Dick se tornou um assassino psicopata e sanguinolento, sem controle de sua violência, matando a todos sem hesitar. Da mesma forma, Kori, antes bondosa e sentimental, agora é uma exímia lutadora que não se importa em tostar alguns bandidos com seus poderes de fogo. Sua habilidade flamejante mais parece com o Tocha Humana, personagem da Marvel, e limita-se apenas a momentos cruciais, com uma justificativa pouco plausível.
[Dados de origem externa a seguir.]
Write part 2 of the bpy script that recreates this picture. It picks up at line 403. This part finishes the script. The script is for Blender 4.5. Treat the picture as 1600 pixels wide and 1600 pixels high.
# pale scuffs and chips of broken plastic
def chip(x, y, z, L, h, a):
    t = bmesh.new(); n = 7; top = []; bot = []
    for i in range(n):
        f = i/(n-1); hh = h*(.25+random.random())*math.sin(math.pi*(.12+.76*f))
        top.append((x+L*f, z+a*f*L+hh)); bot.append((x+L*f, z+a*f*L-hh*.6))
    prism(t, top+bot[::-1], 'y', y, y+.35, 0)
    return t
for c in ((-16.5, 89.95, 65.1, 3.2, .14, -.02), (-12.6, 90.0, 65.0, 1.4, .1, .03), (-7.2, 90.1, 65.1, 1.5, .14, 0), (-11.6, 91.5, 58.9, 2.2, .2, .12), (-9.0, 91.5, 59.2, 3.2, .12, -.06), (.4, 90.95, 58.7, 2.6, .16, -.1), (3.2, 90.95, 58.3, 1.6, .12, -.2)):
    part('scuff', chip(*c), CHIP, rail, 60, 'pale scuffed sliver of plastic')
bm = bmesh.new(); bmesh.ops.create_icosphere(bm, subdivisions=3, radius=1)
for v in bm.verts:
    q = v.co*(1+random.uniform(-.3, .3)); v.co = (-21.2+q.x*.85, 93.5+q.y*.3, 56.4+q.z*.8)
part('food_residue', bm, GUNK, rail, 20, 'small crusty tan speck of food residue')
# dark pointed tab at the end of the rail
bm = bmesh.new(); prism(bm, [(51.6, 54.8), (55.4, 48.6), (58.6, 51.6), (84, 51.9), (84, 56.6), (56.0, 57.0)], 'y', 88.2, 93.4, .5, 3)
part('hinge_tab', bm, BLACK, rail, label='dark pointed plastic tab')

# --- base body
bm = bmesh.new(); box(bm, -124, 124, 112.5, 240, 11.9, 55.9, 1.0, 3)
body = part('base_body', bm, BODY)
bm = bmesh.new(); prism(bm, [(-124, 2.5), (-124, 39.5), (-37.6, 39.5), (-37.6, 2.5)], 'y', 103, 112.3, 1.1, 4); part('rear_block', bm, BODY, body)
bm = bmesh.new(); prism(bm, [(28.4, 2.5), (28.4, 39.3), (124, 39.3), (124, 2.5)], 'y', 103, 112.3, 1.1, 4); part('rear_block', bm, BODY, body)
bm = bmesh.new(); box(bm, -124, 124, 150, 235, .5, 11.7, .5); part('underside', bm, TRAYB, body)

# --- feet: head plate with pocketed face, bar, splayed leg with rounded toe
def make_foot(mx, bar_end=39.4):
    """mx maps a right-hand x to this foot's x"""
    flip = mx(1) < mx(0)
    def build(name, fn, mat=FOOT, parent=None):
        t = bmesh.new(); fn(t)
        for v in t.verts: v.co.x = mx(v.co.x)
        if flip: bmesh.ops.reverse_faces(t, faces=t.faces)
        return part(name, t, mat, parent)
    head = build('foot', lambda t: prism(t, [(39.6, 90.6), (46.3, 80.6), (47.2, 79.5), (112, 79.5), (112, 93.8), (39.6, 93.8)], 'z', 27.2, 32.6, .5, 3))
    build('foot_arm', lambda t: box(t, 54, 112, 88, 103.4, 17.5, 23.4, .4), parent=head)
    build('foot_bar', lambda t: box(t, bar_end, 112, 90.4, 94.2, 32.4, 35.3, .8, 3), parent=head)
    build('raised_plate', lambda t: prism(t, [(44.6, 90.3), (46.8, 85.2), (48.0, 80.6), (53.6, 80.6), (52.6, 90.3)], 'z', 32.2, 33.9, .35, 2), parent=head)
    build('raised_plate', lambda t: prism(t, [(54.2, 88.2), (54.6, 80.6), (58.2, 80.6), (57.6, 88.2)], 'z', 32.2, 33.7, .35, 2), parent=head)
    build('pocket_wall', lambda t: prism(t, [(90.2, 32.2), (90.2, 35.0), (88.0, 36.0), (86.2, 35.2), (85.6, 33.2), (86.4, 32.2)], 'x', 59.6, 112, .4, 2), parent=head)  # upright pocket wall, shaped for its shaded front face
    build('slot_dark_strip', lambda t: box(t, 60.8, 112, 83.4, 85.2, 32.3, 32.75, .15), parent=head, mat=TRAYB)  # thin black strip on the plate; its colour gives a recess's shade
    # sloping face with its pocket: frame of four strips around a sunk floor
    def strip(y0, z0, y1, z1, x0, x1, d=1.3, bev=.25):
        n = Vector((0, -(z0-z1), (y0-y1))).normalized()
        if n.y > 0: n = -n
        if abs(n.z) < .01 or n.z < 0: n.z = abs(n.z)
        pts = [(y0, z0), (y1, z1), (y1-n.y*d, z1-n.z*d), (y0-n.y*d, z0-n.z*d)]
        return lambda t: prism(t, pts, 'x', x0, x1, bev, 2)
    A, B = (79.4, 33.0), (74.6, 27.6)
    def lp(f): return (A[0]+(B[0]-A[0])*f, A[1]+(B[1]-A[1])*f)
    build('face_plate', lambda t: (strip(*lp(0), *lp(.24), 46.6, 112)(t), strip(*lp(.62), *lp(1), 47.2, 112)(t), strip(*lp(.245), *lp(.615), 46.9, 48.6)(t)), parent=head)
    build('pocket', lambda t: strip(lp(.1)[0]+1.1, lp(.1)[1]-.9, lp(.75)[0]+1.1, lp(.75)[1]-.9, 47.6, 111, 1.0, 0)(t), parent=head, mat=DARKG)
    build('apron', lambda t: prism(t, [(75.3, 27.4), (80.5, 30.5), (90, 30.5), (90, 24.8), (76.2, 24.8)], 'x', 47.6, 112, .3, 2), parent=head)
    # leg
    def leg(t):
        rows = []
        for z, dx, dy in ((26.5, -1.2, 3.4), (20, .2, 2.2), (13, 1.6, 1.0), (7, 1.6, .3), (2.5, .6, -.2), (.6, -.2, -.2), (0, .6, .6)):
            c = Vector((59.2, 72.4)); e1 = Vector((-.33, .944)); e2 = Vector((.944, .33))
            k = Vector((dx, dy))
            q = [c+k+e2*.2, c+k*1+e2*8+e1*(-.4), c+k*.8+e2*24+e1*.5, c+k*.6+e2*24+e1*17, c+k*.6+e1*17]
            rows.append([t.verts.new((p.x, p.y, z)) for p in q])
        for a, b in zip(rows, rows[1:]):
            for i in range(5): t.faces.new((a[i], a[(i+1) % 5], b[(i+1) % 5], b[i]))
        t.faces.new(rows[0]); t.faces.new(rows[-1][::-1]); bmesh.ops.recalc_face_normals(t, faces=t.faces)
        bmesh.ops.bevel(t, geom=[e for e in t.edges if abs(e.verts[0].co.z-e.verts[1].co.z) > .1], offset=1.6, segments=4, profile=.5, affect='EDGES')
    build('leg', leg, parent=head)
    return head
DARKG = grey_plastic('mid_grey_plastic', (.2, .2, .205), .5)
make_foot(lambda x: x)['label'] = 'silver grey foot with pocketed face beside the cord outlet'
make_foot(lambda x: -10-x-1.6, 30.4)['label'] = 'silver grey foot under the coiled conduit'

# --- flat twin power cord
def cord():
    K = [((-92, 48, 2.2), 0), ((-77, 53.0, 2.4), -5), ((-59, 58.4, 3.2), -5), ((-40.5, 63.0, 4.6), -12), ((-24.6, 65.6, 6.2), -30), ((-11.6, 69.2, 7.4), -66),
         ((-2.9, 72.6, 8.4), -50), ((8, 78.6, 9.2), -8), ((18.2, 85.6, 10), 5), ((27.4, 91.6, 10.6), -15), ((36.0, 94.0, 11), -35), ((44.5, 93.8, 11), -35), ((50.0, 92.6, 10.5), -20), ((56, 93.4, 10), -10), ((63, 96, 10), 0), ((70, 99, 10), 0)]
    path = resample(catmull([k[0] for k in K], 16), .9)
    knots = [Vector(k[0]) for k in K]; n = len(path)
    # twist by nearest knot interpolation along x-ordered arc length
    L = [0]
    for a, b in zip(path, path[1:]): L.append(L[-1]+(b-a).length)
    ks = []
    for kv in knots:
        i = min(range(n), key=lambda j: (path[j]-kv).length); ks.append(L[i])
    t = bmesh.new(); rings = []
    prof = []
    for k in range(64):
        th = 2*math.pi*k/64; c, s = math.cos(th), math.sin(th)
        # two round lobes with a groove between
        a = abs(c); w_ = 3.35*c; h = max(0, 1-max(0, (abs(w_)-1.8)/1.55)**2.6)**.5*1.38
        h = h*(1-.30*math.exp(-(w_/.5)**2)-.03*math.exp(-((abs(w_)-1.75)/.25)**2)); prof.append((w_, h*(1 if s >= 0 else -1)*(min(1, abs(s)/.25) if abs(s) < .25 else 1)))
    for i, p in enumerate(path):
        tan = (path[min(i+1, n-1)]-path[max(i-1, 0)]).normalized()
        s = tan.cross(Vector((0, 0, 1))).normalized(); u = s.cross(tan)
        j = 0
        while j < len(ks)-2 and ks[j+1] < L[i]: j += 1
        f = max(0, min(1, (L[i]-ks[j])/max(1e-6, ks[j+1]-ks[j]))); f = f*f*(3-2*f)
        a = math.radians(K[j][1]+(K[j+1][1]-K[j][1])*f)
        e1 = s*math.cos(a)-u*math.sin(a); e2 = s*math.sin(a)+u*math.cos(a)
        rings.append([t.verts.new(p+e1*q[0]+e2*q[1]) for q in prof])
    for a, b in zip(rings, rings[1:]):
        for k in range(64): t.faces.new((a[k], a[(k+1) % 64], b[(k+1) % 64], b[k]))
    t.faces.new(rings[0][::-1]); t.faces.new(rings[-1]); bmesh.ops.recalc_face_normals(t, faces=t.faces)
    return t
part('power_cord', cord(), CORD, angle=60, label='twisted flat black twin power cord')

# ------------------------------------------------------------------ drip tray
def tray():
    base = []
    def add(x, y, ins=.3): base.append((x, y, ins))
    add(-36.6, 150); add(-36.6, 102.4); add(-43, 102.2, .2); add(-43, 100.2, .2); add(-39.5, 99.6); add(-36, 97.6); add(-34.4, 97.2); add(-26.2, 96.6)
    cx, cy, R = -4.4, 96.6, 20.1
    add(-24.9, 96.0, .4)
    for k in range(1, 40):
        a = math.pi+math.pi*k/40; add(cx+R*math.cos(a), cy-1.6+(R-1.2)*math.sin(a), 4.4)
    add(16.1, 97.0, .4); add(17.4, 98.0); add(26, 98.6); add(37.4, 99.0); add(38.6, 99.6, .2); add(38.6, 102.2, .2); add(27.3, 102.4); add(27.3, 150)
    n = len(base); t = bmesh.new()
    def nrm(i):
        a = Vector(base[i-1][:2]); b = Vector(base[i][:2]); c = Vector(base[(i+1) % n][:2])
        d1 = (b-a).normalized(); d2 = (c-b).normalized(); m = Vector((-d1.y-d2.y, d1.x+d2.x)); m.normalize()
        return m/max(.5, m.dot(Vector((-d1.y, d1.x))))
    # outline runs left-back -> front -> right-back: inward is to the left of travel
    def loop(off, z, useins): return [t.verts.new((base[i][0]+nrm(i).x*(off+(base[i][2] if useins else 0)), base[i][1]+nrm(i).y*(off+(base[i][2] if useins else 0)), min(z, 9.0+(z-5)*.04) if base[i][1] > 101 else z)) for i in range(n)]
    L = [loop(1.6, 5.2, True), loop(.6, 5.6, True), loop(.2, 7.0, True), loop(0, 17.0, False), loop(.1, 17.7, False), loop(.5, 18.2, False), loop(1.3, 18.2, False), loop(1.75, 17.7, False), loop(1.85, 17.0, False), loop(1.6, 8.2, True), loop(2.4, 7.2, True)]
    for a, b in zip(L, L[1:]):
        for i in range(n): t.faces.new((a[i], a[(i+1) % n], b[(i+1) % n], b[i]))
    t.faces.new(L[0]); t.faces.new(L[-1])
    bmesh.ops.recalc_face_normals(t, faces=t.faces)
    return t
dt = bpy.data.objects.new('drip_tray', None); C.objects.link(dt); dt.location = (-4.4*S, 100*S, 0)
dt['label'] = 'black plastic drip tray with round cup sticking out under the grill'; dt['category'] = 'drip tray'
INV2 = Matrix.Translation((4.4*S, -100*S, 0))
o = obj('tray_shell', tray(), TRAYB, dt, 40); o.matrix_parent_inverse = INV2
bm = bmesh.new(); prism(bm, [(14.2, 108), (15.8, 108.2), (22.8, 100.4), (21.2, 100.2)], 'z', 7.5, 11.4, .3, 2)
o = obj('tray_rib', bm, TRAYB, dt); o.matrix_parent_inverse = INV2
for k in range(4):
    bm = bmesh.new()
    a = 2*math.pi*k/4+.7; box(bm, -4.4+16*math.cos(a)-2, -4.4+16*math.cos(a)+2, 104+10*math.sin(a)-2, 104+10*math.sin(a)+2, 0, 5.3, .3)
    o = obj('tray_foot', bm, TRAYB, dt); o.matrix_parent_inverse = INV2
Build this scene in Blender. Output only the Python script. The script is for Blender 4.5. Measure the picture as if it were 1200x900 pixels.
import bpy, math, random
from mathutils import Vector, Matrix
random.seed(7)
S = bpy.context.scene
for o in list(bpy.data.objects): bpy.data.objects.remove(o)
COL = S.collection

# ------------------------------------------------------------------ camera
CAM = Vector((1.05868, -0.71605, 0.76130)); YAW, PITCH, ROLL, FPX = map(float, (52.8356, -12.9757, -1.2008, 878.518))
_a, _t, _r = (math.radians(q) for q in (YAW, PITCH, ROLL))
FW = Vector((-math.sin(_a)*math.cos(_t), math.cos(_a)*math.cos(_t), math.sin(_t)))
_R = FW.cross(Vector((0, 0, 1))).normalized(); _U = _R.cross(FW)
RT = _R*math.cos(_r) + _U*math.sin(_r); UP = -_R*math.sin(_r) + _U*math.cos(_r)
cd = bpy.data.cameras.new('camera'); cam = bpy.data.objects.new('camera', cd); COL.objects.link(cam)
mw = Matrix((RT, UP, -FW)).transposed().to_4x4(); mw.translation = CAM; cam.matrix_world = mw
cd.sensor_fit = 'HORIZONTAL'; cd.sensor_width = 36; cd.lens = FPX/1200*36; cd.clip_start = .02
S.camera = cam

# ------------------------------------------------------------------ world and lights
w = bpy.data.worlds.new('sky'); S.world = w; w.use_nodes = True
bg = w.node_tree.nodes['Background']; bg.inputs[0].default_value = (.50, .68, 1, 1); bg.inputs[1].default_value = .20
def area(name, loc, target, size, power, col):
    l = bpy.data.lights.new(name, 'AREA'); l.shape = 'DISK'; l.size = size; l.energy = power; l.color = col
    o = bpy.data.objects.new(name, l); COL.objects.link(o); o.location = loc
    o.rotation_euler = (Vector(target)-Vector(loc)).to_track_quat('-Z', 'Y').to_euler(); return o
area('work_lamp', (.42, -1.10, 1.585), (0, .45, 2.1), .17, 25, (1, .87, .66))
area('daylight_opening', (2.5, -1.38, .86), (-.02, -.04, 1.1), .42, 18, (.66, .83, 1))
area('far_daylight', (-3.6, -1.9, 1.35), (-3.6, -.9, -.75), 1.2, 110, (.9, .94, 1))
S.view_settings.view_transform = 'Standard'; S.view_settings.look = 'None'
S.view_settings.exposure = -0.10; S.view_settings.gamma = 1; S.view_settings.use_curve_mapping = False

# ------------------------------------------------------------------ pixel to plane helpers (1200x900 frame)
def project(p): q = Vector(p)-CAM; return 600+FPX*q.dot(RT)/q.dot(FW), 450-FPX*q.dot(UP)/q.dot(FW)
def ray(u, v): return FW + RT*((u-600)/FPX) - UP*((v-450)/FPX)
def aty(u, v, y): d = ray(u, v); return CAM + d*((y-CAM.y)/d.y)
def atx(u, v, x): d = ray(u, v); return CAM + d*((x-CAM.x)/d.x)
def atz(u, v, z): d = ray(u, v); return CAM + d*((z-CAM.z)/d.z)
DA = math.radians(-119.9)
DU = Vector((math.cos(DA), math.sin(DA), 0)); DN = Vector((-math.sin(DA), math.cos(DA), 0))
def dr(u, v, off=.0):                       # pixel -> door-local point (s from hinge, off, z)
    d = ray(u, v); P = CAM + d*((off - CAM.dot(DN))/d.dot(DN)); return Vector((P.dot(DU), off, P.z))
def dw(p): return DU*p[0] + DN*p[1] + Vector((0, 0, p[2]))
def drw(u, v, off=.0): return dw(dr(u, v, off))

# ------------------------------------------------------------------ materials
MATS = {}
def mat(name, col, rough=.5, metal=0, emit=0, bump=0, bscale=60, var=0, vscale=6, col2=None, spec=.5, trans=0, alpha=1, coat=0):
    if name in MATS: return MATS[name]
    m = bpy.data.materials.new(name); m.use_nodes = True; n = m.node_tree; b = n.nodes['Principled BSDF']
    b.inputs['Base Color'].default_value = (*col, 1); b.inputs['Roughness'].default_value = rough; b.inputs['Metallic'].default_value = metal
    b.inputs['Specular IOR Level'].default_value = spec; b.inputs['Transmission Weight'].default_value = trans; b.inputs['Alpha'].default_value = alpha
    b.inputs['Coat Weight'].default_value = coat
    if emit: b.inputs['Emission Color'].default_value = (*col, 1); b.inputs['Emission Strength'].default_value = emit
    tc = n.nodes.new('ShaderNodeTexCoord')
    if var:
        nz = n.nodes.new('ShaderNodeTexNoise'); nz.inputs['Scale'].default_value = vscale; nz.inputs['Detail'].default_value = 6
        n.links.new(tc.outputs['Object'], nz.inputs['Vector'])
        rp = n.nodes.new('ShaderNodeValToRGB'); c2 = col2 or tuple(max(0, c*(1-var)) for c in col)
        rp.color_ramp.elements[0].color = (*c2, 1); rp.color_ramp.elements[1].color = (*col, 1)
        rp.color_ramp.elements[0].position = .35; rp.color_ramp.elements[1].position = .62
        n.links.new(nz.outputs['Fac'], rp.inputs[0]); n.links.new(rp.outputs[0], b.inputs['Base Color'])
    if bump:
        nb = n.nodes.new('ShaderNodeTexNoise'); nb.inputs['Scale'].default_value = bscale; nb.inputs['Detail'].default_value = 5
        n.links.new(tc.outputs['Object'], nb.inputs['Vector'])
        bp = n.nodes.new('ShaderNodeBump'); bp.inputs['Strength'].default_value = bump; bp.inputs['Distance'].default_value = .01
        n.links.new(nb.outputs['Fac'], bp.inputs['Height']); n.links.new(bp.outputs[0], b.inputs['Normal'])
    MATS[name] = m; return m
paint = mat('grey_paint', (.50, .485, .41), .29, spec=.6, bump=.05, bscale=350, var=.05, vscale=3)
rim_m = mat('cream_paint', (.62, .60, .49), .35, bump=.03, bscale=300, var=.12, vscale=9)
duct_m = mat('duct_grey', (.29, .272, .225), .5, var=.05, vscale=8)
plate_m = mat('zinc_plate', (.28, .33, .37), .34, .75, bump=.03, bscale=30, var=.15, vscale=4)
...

Rachel, personagem serena e sentimentalmente equilibrada, tornou-se uma jovem medrosa e insegura, atormentada por algo incapaz de compreender. Seus poderes, advindos de sua alma e controlados pela sua paz interior, mais parecem fruto de uma espécie de possessão demoníaca. E Gar, em muitos momentos o alívio cômico do grupo em contrapeso à seriedade da Rachel, mais parece seguir a insegurança da sua companheira de equipe. Embora devesse ser capaz de se transformar em qualquer animal (atual ou extinto), limita-se apenas à transformação em tigre (talvez uma escolha de roteiro por questões de efeitos especiais).

Mas vale a pena?

Em meio a uma grande leva de produções live-action de super-heróis, “Titãs” chega para fazer algo diferente. Até consegue se distanciar bastante das outras séries da DC produzidas pelo canal CW, mas infelizmente o fantasma de “O Cavaleiro das Trevas” ainda assombra. O tom sombrio deu um novo ar para a obra, mas a violência exagerada mais parece um apelo injustificado de um jovem para ser visto como um adulto. O roteiro possui uma boa e intrigante trama, mas a presença de alguns fillers e desvios da história quebram o ritmo do enredo. Longe de ser perfeito, mas com bom potencial para crescimento.